Recently we had a discussion in one of my classes about the Prince Edward Island National Park and the infamous Green Gables.
There were two things I was obsessed with as a child. The first was the Phantom of the Opera. At a very young, age I knew every word to every song off the CD and could even hit the high note at the end of the song: The Phantom of the Opera (seriously!). And this was all before I even went to see the musical. The second was Anne of Green Gables, although through the films not the books I am sorry to say. As a child, I remember being very excited to visit Green Gables, which if you look on the Parks Canada website is a National Historic Site within the Prince Edward Island National Park.
It is funny, because I remember approaching Green Gables, noticing that there were aspects of it that were different from the way I ‘remembered’ it (again simply from my memory of the films). Once I entered the house, I could not understand why things were not as they had been represented in the films. I honestly remember making comments such as, “this isn’t what Anne’s room looked like” and “the living room was not set up this way” etc.
Despite these technicalities, which merely an only child with a huge imagination and a freakish attention to detail would notice, I still enjoyed visiting Green Gables. I was a child nonetheless, and I liked the idea of pretending for the day that I was immersed in another time, with other characters, who I felt I knew like I knew my closet friends. My childish innocence and imagination allowed me to enjoy it.
However, some have argued that this historic site is not representative of history in the typical sense, because the building that is now referred to as Green Gables was altered in order to embrace the characteristics of the house found within L.M. Montgomery’s fictional novels. This house did inspire the Green Gables known to us in those stories; however the actual house never had green gables (they needed to paint them in order for it to match to the ideal). Thus, the natural landscape that was there was altered to conform to a history that was not even based on a factual story, but a fictional one (at least that is what is argued).
L.M. Montgomery created characters and a story that gave a sense of who the author was, as well as what life was like for people in the maritime provinces of Canada during the period represented in the stories. In essence then, the park is meant to be an imaginative place as well as function as a place to memorialize a woman, her books and her characters, while also representing the time period in which these stories were set. In other words, we are forgetting that the park is a celebration of a wonderful author, who captured a particular era through her novels and became famous throughout Canada and the world because of it.

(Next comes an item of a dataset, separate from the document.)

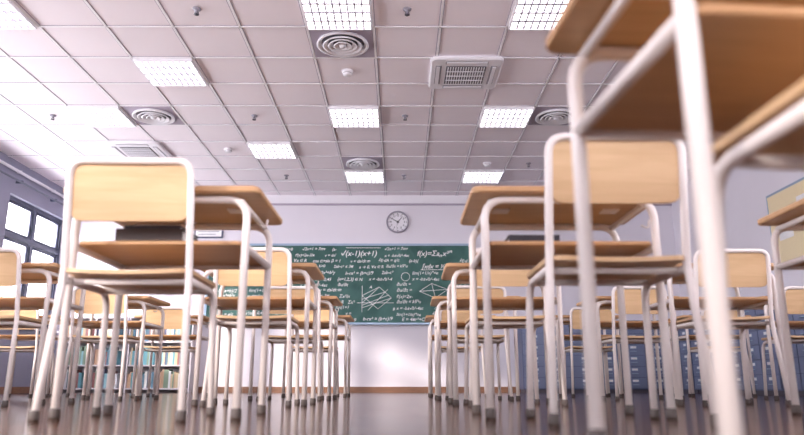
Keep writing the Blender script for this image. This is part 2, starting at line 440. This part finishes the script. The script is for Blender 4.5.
def chair_mesh():
    b = B(); r = .0118
    def ry(z):
        return -.165-.045*((.44-z)/.44) if z < .44 else -.165-.055*((z-.44)/.36)
    pts = [(-.215, ry(.004), .004), (-.195, ry(.44), .44), (-.192, ry(.80), .80), (.192, ry(.80), .80), (.195, ry(.44), .44), (.215, ry(.004), .004)]
    b.tube(pts, r, m_tube, n=12, rad=.05, seg=8)
    zc = .702; tilt = math.atan2(.055, .36)
    def fb(u, v, w):
        return (u, ry(zc)-v*math.tan(tilt)+.004-w+.002, zc+v)
    b.panel(.372, .182, -.012, .03, .006, fb, m_wood)
    def fs(u, v, w): return (u, v+.01, .440+w*1.0)
    b.panel(.40, .40, .013, .05, .008, fs, m_wood)
    for sx in (-1, 1):
        b.tube([(sx*.195, -.165, .425), (sx*.190, .175, .428), (sx*.200, .205, .004)], r, m_tube, n=12, rad=.07, seg=8)
    b.tube([(-.19, .12, .425), (.19, .12, .425)], r*.85, m_tube); b.tube([(-.19, -.12, .425), (.19, -.12, .425)], r*.85, m_tube)
    for sx in (-1, 1):
        for (xx, yy) in [(.215, ry(.004)), (.200, .205)]:
            b.lathe([(0,0),(.0145,0),(.016,.004),(.0145,.026),(.0118,.03)], m_cap, 14, c=(sx*xx, yy, 0))
    return b.mesh('school_chair')
me_desk = desk_mesh(); me_chair = chair_mesh()
random.seed(5)
rows = [.98, 2.46, 3.94, 5.36, 6.78]
cols = {'R': .57, 'L': -.80, 'L2': -2.18, 'R2': 1.76, 'L3': -3.55, 'R3': 3.0}
for cn, xc in cols.items():
    for i, yc in enumerate(rows):
        if i == 0 and cn in ('L', 'L2', 'L3', 'R3'): continue
        if cn == 'L2' and i == 1: continue
        jx = random.uniform(-.012,.012); jr = random.uniform(-.012,.012)
        x = xc; y = yc
        if cn == 'R' and i == 0: x = .626; y = 1.008; jx = 0; jr = .08
        if i == 1 and cn in 'LR': jx = 0; jr = 0
        place(me_desk, 'student_desk', (x+jx, y, 0), jr)
        cy_ = y-.13+random.uniform(-.03,.02); cxx = x+jx+random.uniform(-.015,.015); cr = random.uniform(-.03,.03)
        if cn == 'L' and i == 1: cxx, cy_, cr = -.865, 2.325, .02
        if cn == 'R' and i == 1: cxx, cy_, cr = .62, 2.10, .0
        if cn == 'R' and i == 0: cxx, cy_, cr = .685, .86, 0.03
        place(me_chair, 'school_chair', (cxx, cy_, 0), cr)

# books on the desk shelves
def book(name, loc, w, d, h, cover, rz=0):
    b = B(); b.box(-w/2, w/2, -d/2, d/2, 0, .004, cover); b.box(-w/2, w/2, -d/2, d/2, h-.004, h, cover)
    b.box(-w/2, w/2, -d/2, -d/2+.005, .004, h-.004, cover); b.box(-w/2+.006, w/2-.006, -d/2+.005, d/2-.006, .004, h-.004, m_label)
    b.obj(name, loc, rz)
m_bk1 = plain('book_cover_brown', (58,42,38), .5); m_bk2 = plain('book_cover_slate', (46,42,52), .5)
book('textbook', (-.84, 2.35, SH+.019), .22, .20, .040, m_bk1, .03)
book('textbook', (-.83, 2.36, SH+.0595), .19, .19, .014, m_bk2, -.04)
book('textbook', (.45, 2.38, SH+.019), .17, .24, .022, m_bk2, .0)

# ------------------------------------------------------------ drawer cabinets
b = B()
W, D, Hc = .75, .42, 1.08
b.box(-W/2, W/2, -D/2+.02, D/2, .05, Hc, m_cab); b.box(-W/2+.02, W/2-.02, -D/2+.05, D/2-.02, 0, .05, m_dgrey)
b.box(-W/2-.004, W/2+.004, -D/2+.005, D/2, Hc, Hc+.018, m_cab)
for i in range(2):
    for j in range(6):
        x0 = -W/2+.015+i*(W/2-.005); x1 = x0+W/2-.025; z0 = .065+j*.168; z1 = z0+.158
        b.box(x0, x1, -D/2, -D/2+.02, z0, z1, m_cab2)
        xm = (x0+x1)/2
        b.box(xm-.05, xm+.05, -D/2-.004, -D/2, z0+.095, z0+.135, m_alu); b.box(xm-.043, xm+.043, -D/2-.0055, -D/2-.004, z0+.1, z0+.13, m_label)
        b.tube([(xm-.045, -D/2, z0+.055), (xm-.045, -D/2-.022, z0+.055), (xm+.045, -D/2-.022, z0+.055), (xm+.045, -D/2, z0+.055)], .005, m_alu, n=6, rad=.01, seg=3)
me_cab = b.mesh('drawer_cabinet')
for i in range(3): place(me_cab, 'drawer_cabinet', (2.27+.765*i, Y1-.23, 0))
for i in range(8): place(me_cab, 'drawer_cabinet', (XR-.23, 10.4-.765*i, 0), -math.pi/2)

# ------------------------------------------------------------ bookcases (back-left)
m_bc = plain('bookcase_white', (222,216,222), .5)
palette = [(110,170,184),(90,130,150),(226,228,232),(214,196,160),(160,110,108),(134,156,134),(236,236,230),(150,196,206),(90,96,124),(204,170,140)]
pm = [plain('book_spine_%d' % i, c, .55) for i, c in enumerate(palette)]
for q in range(2):
    b = B(); W, D, Hc = 1.0, .32, 1.16
    b.box(-W/2, -W/2+.02, -D/2, D/2, 0, Hc, m_bc); b.box(W/2-.02, W/2, -D/2, D/2, 0, Hc, m_bc); b.box(-W/2+.02, W/2-.02, D/2-.012, D/2, 0, Hc, m_bc)
    b.box(-.01, .01, -D/2, D/2-.012, .06, Hc-.02, m_bc)
    for z in (.05, .40, .76, Hc-.02): b.box(-W/2+.02, W/2-.02, -D/2, D/2-.012, z, z+.02, m_bc)
    for z in (.07, .42, .78):
        for (xa, xb) in ((-W/2+.025, -.015), (.015, W/2-.025)):
            x = xa; end = xb-random.uniform(0, .12)
            while x < end-.05:
                t = random.uniform(.018,.045); h = random.uniform(.2,.3); d = random.uniform(.17,.22)
                b.box(x, x+t, -D/2+.03, -D/2+.03+d, z, z+h, random.choice(pm)); x += t+.001
    b.obj('bookcase', (-4.78+q*1.03, Y1-.18, 0))

# ------------------------------------------------------------ light
W_ = bpy.data.worlds.new('sky'); S.world = W_; W_.use_nodes = True
bg = W_.node_tree.nodes['Background']; bg.inputs['Color'].default_value = (.965, .94, 1.0, 1); bg.inputs['Strength'].default_value = 9.2
sd = bpy.data.lights.new('sun', 'SUN'); sd.energy = 4.2; sd.angle = math.radians(3.0); sd.color = (1, .88, .80)
so = bpy.data.objects.new('sun', sd); COL.objects.link(so)
so.rotation_euler = Vector((1, 1.21, -.36)).to_track_quat('-Z', 'Y').to_euler(); so.location = (-12, -8, 6)
def portal(loc, w, h, rot):
    ld = bpy.data.lights.new('window_portal', 'AREA'); ld.shape = 'RECTANGLE'; ld.size = w; ld.size_y = h
    ld.cycles.is_portal = True
    o = bpy.data.objects.new('window_portal', ld); COL.objects.link(o); o.location = loc; o.rotation_euler = rot
for (a, c) in winL: portal((XL-.22, (a+c)/2, 1.85), 1.8, c-a, (0, math.radians(-90), 0))
for (a, c) in winFillR: portal((XR+.22, (a+c)/2, 1.85), 1.7, c-a, (0, math.radians(90), 0))
for (a, c) in winFillB: portal(((a+c)/2, Y0-.22, 1.85), c-a, 1.8, (math.radians(90), 0, 0))

# ------------------------------------------------------------ camera
cd = bpy.data.cameras.new('camera'); cam = bpy.data.objects.new('camera', cd); COL.objects.link(cam)
cd.sensor_width = 36; cd.lens = 30.9; cd.clip_start = .02
cam.location = (0, 0, .10); cam.rotation_euler = (math.radians(90+13.73), 0, -.0029)
cd.dof.use_dof = True; cd.dof.focus_distance = 6.5; cd.dof.aperture_fstop = 2.2
S.camera = cam
S.view_settings.view_transform = 'Standard'
S.view_settings.exposure = .40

Let us consider something for a second. If you go to an art gallery there are many paintings that have captured various periods in history. Art historians consider this a wonderful window into the past. How is this any different from what has been done in the Prince Edward Island National Park? Green Gables (and the books for that matter) are like the painting; it is giving us a window into L.M. Montgomery’s creative mind (an important historical figure), and it is doing so in order to tell her story as well as portray a particular period. Therefore, it is simply presenting history in a different form. The house in the Prince Edward Island National Park is the house that inspired one of the most important pieces of literature in Canadian history, and in order to tell that story, it needed to be altered.
In one of my history classes on the First World War from a Canadian perspective, one of our first readings was to look at L.M. Montgomery’s, Rilla of Ingleside (the eighth instalment of the Anne series). We had a few other readings for that week that focused on how Canadians reacted to the possibility of war and its declaration in August 1914. If I remember correctly, the other readings focused on how people in urban centres reacted to the news. There was a sense in those readings that people were aware that war was coming, and that huge amounts of people gathered in the streets in anticipation. In Rilla of Ingleside, we get more of a sense of how rural Canadians reacted to the prospect of war. They seemed indifferent to the idea that the assassination of some Duke could have anything to do with them across the ocean. And many were shocked when they finally found out that war had been declared, and that they were going to be a part of it. At the end of the class discussion, the professor asked us which one of these readings we felt best represented the Canadian reaction to the war in August 1914. The general consensus was that Rilla of Ingleside best represented it as most of the population lived in rural communities. The professor went on further to tell us that it is noted that when Rilla of Ingleside was first published in 1921, the publishers deemed it a very accurate account of what it had been like for Canadians in the First World War. And this is a fictional novel we are speaking about. This just proves how important these novels are in the history of Canada.
As Public Historians we are constantly going to struggle with representing history as accurately as possible, while preserving as much as we can. However, in this case I think that the history has been captured. The story or theme is based on L.M. Montgomery and her novels, like Rilla of Ingleside, which is considered to be a fairly accurate portrayal of what it was like for Canadians in the First World War. Therefore, the fact that the house that inspired Montgomery has been altered has, in a sense, given us a glimpse into her imagination (a concept she promoted in her protagonist, Anne). This is no different than the artist who chooses to portray a particular episode in history through an artistic medium (think of Pablo Picasso’s Guernica). The canvas and house are one in the same; they are the settings that have been transformed in order to preserve a moment in time.